In thinking about this, I realized that marketing as a discipline has a penchant for dichotomies. For the most part, I can see why we have them – they help us simplify things. But in a world with complex and fast-paced market environments and systems, does it make sense for us to always go for simplification? In fact, many of the dichotomies we have in marketing – including my pet peeve of B2C versus B2B – tend to be false dichotomies. They are false because they do not do justice to the complexity of the marketplace. They present a misleading version of the world in which things are either black or white, when in reality they are multiple shades of gray (or all the colors of the rainbow!). And, often enough, they allow for organization silos to flourish that stifle cross-functional collaboration, data sharing and, above all, performance.

Although there are probably many, here are three false dichotomies of marketing (in addition to B2C vs. B2B) that I think are most troublesome due to their oversimplification of the complexity that marketers face today.

1. Online versus offline

When was the last time that you really thought of a customer as being either “online” or “offline”? When was the last time you thought of yourself using this distinction? Clearly, the world has moved on from the days of Web 1.0 and dial-up modems, and we all are part of an omnichannel world in which digital customer touchpoints sit alongside everything else. The online versus offline dichotomy is false for this reason, and marketers are better off adopting customer-centric ways of thinking and considering all the various touchpoints that they can use to interact with customers, regardless of whether they exist in the physical or virtual worlds (or both, in the case of things like augmented reality). Know, understand and serve your customers everywhere and anywhere, and avoid thinking in online versus offline silos (or worse, running your business that way).

2. Effective versus efficient

In recent years the calls for greater accountability for marketing have not died out and, if anything, have grown stronger. Rightly so, because the onus should be on marketers to demonstrate that money spent on marketing is an investment, not merely an expense. Marketing ROI, in my view, requires marketing spending to be effective in that it generates positive performance for the business and efficient in that it does this in the leanest way possible. In other words, value-generating marketing should be about effectiveness and efficiency. Marketers cannot afford to pick one over the other, because it will result in subpar outcomes. But this false dichotomy pushes marketers to pick a side, in some sense, and that is a problem. Instead, we should strive for both. That means setting goals and KPIs that reflect both effectiveness (e.g., sales lift, increasing brand awareness) and efficiency (e.g., lowering cost per acquisition, generating word of mouth that reduces the need for higher-reach advertising). It also means resisting the temptation to focus on vanity metrics, which tend to fall on the effectiveness side but are also often quite meaningless because they aren't clearly linked to business outcomes. 
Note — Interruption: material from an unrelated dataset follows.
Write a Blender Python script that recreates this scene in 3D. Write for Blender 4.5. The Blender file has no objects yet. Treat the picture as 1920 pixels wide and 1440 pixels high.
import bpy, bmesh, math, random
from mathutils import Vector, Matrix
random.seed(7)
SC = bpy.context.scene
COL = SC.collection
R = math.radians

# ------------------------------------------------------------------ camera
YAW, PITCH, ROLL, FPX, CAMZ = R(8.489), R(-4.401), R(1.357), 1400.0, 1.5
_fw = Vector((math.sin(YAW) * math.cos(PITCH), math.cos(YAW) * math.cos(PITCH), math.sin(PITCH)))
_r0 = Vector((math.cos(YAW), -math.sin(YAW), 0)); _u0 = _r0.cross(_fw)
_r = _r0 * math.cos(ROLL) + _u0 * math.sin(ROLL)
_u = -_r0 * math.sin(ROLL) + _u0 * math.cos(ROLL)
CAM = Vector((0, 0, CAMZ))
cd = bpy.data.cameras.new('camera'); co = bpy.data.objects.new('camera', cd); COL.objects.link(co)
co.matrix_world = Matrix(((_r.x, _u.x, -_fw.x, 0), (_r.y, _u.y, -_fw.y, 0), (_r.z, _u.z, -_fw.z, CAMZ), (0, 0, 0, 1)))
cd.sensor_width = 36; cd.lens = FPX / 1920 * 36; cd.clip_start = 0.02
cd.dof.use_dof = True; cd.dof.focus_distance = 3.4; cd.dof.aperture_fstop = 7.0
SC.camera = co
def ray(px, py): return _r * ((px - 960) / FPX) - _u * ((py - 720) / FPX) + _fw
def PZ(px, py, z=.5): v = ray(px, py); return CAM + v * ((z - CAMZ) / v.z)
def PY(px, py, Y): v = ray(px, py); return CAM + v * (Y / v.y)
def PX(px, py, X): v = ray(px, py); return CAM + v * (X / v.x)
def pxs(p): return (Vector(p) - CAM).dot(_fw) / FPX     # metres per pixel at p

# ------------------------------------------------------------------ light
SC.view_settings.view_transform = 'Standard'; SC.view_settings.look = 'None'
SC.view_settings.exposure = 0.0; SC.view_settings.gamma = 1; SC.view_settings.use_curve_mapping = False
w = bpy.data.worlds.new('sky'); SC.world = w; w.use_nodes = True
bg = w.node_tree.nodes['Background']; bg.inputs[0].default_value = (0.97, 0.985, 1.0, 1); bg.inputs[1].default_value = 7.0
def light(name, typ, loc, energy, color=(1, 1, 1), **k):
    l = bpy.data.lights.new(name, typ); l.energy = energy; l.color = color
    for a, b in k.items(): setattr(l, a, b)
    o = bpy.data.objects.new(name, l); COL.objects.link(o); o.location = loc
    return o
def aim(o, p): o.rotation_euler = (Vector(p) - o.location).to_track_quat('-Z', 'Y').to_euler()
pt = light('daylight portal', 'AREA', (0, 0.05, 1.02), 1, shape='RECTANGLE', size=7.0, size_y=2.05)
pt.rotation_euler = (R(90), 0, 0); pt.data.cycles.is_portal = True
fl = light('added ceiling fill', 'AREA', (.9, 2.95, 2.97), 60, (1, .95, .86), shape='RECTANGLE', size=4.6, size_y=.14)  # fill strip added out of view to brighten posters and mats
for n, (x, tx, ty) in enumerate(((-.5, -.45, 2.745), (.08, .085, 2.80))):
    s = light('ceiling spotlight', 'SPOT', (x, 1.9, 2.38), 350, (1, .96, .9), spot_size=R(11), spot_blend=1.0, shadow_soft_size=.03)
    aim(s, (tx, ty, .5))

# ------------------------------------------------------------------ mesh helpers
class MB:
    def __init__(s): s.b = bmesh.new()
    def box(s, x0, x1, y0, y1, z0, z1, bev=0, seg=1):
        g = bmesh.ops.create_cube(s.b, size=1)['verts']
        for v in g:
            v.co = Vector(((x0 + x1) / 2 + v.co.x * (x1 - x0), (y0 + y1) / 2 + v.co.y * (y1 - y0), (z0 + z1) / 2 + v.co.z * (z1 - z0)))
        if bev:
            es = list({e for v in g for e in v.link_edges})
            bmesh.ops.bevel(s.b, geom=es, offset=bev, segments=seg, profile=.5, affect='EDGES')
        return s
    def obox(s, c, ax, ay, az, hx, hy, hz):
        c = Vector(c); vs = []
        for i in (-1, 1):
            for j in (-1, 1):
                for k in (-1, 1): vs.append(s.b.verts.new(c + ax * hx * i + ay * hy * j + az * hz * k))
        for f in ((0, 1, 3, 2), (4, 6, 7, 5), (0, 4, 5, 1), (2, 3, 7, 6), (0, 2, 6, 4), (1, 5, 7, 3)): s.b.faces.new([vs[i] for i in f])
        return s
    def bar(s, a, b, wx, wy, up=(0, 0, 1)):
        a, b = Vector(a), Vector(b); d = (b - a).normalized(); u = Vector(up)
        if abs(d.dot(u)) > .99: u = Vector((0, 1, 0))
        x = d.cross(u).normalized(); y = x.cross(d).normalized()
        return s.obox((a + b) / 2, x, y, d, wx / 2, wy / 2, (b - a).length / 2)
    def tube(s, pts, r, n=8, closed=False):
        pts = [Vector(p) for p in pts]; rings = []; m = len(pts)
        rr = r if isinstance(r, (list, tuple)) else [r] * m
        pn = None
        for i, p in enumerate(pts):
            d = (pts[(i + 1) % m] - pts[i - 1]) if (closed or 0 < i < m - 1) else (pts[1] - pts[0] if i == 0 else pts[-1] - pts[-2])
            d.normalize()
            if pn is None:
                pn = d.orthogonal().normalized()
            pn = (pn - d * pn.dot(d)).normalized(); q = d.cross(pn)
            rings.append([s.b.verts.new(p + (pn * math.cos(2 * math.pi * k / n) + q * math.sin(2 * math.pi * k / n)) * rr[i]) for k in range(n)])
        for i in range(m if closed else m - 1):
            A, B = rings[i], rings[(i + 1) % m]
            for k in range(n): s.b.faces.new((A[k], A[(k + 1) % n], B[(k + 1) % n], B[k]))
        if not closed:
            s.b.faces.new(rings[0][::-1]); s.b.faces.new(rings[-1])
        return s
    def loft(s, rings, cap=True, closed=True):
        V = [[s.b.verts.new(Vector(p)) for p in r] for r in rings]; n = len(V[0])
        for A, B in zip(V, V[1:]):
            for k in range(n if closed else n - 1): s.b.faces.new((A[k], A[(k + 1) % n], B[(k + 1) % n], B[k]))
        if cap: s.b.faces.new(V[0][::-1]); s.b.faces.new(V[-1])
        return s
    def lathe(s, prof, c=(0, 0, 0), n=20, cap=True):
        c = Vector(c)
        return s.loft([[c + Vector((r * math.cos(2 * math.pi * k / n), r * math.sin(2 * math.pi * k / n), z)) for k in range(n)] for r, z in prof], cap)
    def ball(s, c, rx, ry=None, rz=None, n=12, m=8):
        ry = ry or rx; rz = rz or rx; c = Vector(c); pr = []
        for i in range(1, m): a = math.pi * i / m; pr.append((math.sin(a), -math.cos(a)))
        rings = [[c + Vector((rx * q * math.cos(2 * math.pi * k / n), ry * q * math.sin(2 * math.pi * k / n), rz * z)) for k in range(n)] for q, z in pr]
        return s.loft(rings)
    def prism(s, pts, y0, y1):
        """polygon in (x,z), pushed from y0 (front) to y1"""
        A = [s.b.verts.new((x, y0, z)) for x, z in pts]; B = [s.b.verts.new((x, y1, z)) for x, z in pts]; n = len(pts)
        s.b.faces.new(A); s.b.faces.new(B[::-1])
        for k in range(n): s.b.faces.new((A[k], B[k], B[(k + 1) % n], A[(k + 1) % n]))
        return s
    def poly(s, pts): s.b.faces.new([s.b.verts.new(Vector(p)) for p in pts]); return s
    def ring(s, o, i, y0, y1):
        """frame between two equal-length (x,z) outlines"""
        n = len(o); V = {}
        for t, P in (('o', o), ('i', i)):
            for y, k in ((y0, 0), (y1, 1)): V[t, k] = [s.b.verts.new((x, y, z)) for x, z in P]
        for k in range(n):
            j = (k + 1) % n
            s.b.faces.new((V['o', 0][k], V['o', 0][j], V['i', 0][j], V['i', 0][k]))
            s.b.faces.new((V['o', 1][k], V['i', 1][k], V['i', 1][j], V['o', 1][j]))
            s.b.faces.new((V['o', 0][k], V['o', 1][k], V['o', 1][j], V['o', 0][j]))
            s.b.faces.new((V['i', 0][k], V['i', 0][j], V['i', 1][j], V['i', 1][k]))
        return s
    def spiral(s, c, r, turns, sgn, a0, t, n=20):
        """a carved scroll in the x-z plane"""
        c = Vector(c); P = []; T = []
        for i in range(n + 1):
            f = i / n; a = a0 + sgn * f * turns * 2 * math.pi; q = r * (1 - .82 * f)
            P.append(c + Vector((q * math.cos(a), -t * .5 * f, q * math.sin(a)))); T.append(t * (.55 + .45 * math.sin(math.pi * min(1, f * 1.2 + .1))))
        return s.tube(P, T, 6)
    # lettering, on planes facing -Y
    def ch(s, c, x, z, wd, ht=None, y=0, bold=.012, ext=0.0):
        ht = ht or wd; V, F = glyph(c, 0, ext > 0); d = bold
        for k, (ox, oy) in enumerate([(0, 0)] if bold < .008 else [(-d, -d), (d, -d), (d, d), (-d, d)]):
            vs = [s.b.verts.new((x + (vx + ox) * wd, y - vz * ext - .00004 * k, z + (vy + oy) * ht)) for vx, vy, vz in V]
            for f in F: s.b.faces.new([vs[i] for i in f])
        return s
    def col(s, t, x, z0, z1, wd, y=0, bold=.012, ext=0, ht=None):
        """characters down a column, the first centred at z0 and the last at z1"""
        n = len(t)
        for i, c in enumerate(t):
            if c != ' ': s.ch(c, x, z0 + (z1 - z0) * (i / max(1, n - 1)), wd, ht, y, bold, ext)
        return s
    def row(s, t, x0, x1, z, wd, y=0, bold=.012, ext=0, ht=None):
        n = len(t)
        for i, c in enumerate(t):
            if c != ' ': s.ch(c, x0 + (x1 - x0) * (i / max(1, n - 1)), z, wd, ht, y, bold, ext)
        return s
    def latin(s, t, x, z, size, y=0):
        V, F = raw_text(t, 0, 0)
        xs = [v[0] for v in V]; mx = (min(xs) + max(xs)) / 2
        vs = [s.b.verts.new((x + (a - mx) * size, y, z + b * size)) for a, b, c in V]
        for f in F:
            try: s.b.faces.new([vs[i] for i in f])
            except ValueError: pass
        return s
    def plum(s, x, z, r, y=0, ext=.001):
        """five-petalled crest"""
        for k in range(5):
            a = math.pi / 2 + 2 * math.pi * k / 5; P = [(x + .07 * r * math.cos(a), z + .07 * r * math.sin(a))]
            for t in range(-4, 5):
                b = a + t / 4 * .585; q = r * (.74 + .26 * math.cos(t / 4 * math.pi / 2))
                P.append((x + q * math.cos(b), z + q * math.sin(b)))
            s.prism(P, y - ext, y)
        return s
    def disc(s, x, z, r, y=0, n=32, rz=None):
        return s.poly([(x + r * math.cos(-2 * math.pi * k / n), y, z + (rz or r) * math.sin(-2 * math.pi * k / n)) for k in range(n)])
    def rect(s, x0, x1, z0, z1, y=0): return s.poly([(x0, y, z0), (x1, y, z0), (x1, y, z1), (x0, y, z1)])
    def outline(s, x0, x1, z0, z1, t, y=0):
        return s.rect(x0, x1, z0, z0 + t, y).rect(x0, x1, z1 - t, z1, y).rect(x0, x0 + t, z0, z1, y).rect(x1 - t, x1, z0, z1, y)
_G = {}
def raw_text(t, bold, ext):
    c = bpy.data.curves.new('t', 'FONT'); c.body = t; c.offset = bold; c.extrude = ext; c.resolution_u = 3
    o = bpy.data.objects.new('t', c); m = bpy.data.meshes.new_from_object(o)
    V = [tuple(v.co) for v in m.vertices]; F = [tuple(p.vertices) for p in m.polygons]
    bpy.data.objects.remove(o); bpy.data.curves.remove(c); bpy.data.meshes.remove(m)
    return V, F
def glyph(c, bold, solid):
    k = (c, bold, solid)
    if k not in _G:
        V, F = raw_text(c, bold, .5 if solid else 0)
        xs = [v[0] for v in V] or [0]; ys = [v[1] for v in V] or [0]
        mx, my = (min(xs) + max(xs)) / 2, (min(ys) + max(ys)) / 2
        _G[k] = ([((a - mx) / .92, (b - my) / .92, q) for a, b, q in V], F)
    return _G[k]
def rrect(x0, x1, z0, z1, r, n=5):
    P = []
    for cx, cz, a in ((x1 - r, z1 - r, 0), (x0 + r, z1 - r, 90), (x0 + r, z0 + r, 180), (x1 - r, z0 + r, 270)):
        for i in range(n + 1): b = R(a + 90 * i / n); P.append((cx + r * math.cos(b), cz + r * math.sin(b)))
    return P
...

3. Creativity-driven (right brain) versus data-driven (left brain) marketing

With the surge in the availability of consumer data, coupled with advances in marketing technology and analytics, marketers seem to be talking more and more about so-called “data-driven creativity” (particularly those in some of the world’s largest advertising agencies). On the other hand, some are doubling down on a more conventional, gut-driven approach. This distinction was clear on a recent trip to New York where I met with several large global advertising agencies. They seemed to talk about being  either all about creativity or all about data. But in reality, they have to be about both. In other words, to use terminology from the marketing consultancy Kantar Vermeer, marketers need to use “whole brain thinking” and not either “left brain” (analytics, data) or “right brain” (gut, creativity). Innovative thinking in marketing always has been the exciting product of gut instinct and data. Advertising creative work, brilliant campaign ideas and successful marketing strategies have always been fueled by data in one way or another (sure, back in the good old days they didn’t have social media listening, big data analytics and machine learning – but they still had focus groups and consumer surveys). We should recognize that, and celebrate our discipline that lies at the nexus of art and science. Importantly, we need to ensure that marketers use “whole brain thinking” in order to increase their chances of success.

I'm sure there are many more false dichotomies of marketing worthy of consideration (certainly my initial brainstorming led to about another 10). And I’m sure you have some of your own in mind (your own pet peeves, so to speak); if so, please share them in the comments. Ultimately, the marketplace in which we practice marketing is a complex one and we should embrace that complexity. Instead of using pithy frameworks and false dichotomies to (over)simplify things, I urge you to look for value-creation opportunities in the complexity. By challenging the assumptions behind the dichotomies you use in your marketing organization, you may just discover some interesting (and valuable) new ways forward.